December 1938 and winter touching İzmir kindly with the lightest of fingers, and speciali
sts once again were called to my mother. Injections gave her some temporary relief and quietness, but my grandmother’s straight shoulders sagged permanently now under the great weight of my mother’s illness.
The early spring of 1939 – my nerves reduced to tatters after the long months of tension at home – then Mehmet bringing home a small, fair girl with babyish blue eyes, telling us he was engaged. Bedia her name was and she looked frail as a doll and one could not help wondering what sort of doctor’s wife she would make. But they were so much in love, she seventeen, he twenty-seven, that one could not remain indifferent. My mother received the news calmly but my grandmother, dear martinet, loudly demanded to be told where the girl had come from and who were her parents. I think Mehmet must already have warned Bedia for she showed no surprise, no trace of indignation at the questions, only smiling her gentle angelic smile, moving closer to the dark Mehmet, who gave the information my grandmother required.
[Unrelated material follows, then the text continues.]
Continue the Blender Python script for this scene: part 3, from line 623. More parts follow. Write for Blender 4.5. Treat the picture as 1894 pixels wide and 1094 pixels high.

For a space my mother came out of her dream world and dinner-parties were arranged and she bought new clothes to attend other parties. Muazzez wrote peremptorily from Ankara, growing more and more like my grandmother in her younger days, and demanded that the happy couple visit her in order that she might have an excuse for giving parties too.
And that incredible, undying beauty came back to drape my mother so that one was always caught by the exquisite surprise of it and the years dropped away from her like magic and she became a young girl again, to match Bedia’s innocent youth.
One evening she asked me when I would marry too, and before I had time to make any answer my grandmother said with a coarse laugh that half the mothers of İzmir wanted the same question answered. I could not but laugh at her sublime, conceited exaggeration and my mother repeated her question.